[GRADE A1 -- EFTA00159199 (Rodgers trial prep), EFTA00101065 (device search terms), EFTA00026528 (pre-charge checklist), EFTA00029315 (AUSA email)]
v1.4 mining recovered four documents establishing awareness of and active response to criminal exposure related to Interlochen:
Trial preparation VTC notes (EFTA00159199, July 30, 2021, Attorney Quigley preparing witness David Rodgers) document that Rodgers kept passenger-name logbooks for every flight he piloted from 1991 through 2007. The logbooks recorded: date, departure location, arrival location, flight number, passenger names, and flight time. Rodgers was employed by Epstein's entity NES Corp from July 1991 through 2019, initially hired via a connection through Les Wexner's aviation operation in Columbus, Ohio ("aviation manager next door worked for Les Wexner and suggested DR might be interested").
The 2007 endpoint for passenger name recording coincides with the 2006-2008 Palm Beach investigation and federal non-prosecution agreement. The external dossier claims Darren Indyke specifically directed Rodgers to cease recording passenger names around March 2007; the document text truncates at "DR confirmed that mainta--" cutting off mid-sentence at what may have been the point where recordkeeping changes were discussed. The circumstantial evidence (logbooks ending in 2007, Indyke's documented role as Epstein's attorney asserting privilege in victim-related proceedings per EFTA02726849) is consistent with the claim but direct textual confirmation is not available due to document truncation.

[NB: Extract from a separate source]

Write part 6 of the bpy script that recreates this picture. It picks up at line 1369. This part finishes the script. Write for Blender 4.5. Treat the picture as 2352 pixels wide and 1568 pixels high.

EFTA00101065 is a search term list prepared for forensic examination of Epstein's seized electronic devices. "Interlochen" is explicitly listed as a priority search keyword under the section heading "Documents/Communications with or Regarding Potential Victims." This establishes that: (1) Epstein maintained digital records referencing Interlochen; (2) federal investigators categorized Interlochen as directly relevant to victim identification; and (3) the prosecution expected to find Interlochen-related communications on Epstein's devices. The presence of "Interlochen" under the "Potential Victims" heading -- rather than under a general "Donations" or "Philanthropy" category -- reflects the prosecution's assessment that Interlochen was associated with criminal conduct, not charitable giving.
Internal prosecution email (EFTA00026528, December 12, 2019, subject: "To-do list") lists items to complete "before charging Maxwell," including Interlochen records, photo arrays, search warrant returns, and interviews. This pre-dates Maxwell's arrest (July 2, 2020) by more than six months, establishing that Interlochen was identified as an evidentiary priority during the investigation phase -- not an afterthought discovered during trial preparation.

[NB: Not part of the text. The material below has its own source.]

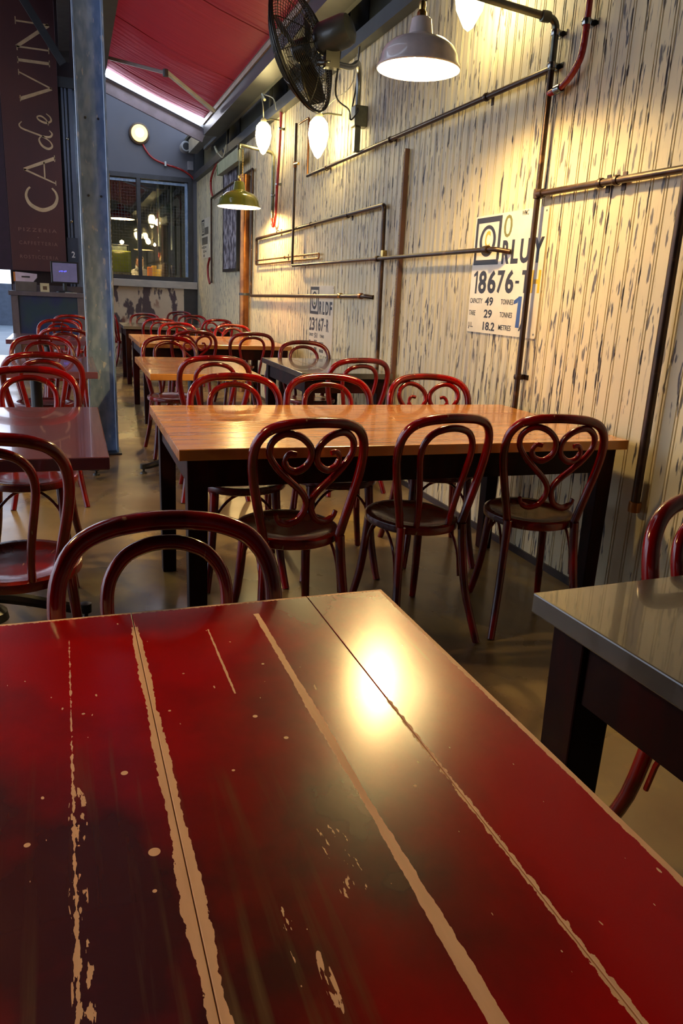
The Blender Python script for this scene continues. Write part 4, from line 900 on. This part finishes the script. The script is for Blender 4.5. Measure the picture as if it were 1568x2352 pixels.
# barista leaning over the counter
def person():
    t = thing('person', 'person in a white shirt bending behind the kitchen counter', 'person', (1.33, 15.98, 0))
    V = [(0, 0, .98), (0, -.02, 1.15), (0, -.08, 1.35), (0, -.16, 1.50), (-.02, -.24, 1.57), (-.03, -.30, 1.62), (-.03, -.33, 1.70),
         (-.17, -.17, 1.50), (-.24, -.22, 1.28), (-.14, -.42, 1.46), (.17, -.15, 1.50), (.26, -.20, 1.26), (.16, -.42, 1.46), (-.10, 0, .9), (-.11, .02, .5), (-.11, .05, .08), (.10, 0, .9), (.11, .02, .5), (.11, .05, .08), (-.11, -.05, .04), (.11, -.05, .04)]
    E_ = [(0, 1), (1, 2), (2, 3), (3, 4), (4, 5), (5, 6), (3, 7), (7, 8), (8, 9), (3, 10), (10, 11), (11, 12), (0, 13), (13, 14), (14, 15), (0, 16), (16, 17), (17, 18), (15, 19), (18, 20)]
    Rr = [.13, .125, .14, .13, .055, .085, .085, .065, .045, .03, .065, .045, .03, .085, .06, .04, .085, .06, .04, .035, .035]
    me = bpy.data.meshes.new('body'); me.from_pydata(V, E_, []); o = bpy.data.objects.new('body', me); COL.objects.link(o); o.parent = t
    o.modifiers.new('skin', 'SKIN'); o.modifiers.new('sub', 'SUBSURF').levels = 1; o.modifiers['sub'].render_levels = 2
    for i, sv in enumerate(me.skin_vertices[0].data): sv.radius = (Rr[i], Rr[i]*.8); sv.use_root = (i == 0)
    me.materials.append(mat('white_shirt_cloth', (.72, .72, .70), .8))
    obj('head', LB([(0, -.12), (.045, -.11), (.075, -.05), (.08, .02), (.065, .08), (0, .11)], 18, M=Matrix.Translation((-.03, -.335, 1.69)) @ Matrix.Rotation(.5, 4, 'X')), mat('skin_tone', (.42, .22, .14), .6), t, smooth=True)
    obj('hair', LB([(.084, -.01), (.086, .03), (.07, .09), (0, .12)], 18, M=Matrix.Translation((-.03, -.325, 1.695)) @ Matrix.Rotation(.25, 4, 'X')), mat('dark_hair', (.02, .014, .01), .6), t, smooth=True)
    obj('trousers', (lambda q: (lathe(q, [(0, .9), (.12, .9), (.15, 1.0), (.15, 1.05), (0, 1.05)], 16), q)[-1])(bmesh.new()), dark, t, smooth=True)
person()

EFTA00029315 (May 13, 2021, subject: "Subpoena to Interlochen Center for the Arts") documents an AUSA reviewing the victim's 1994 Interlochen application and stating: "you should take a look at the photos enclosed with her 1994 application. I definitely anticipate we'll mark this as an exhibit." This is the same date as the Jocks/Sondee Racine production letter (EFTA00029339) delivering INT000001-INT000096 on flash drive in response to the March 26, 2021 grand jury subpoena. The temporal coincidence between the production receipt and the AUSA's exhibit selection demonstrates the direct pipeline from Interlochen's subpoenaed records to Maxwell trial evidence.
EFTA00074886 (August 2, 2020) reveals the prosecution's internal classification framework for Interlochen records: "For INT 000001-INT 000293, please remove the 'HIGHLY CONFIDENTIAL' marking on each page and change the marking to CONFIDENTIAL (these documents include references to at least one student who Epstein sponsored, and would also tend to identify Minor Victim-1)." The explicit acknowledgment that Interlochen records "tend to identify Minor Victim-1" confirms the prosecution viewed these institutional records as victim-identifying evidence. The same email orders identical treatment for Fifth Third Bank records, linking the banking and educational institutional evidence in the prosecution's discovery framework.
WHAT THIS SHOWS AND DOES NOT SHOW: The five obstruction and evidence consciousness documents establish that Interlochen was central to both the investigation and prosecution of the Maxwell case. The prosecution identified Interlochen as a victim-related priority seven months before Maxwell's arrest, designated "Interlochen" as a search term for Epstein's devices under the "Potential Victims" category, selected victim application photos as anticipated trial exhibits, and classified 293 pages of Interlochen records as victim-identifying evidence. Rodgers' cessation of passenger-name logging in 2007 coincides with the federal investigation but the specific directive to stop recording is not confirmed in the visible text. This does NOT prove that Epstein or his counsel destroyed evidence related to Interlochen -- the document truncation leaves the circumstances of the logbook cessation unresolved. The prosecution's evidence assembly demonstrates sustained investigative focus on Interlochen across multiple years (2019 pre-charge checklist, 2020 subpoenas, 2021 exhibit selection).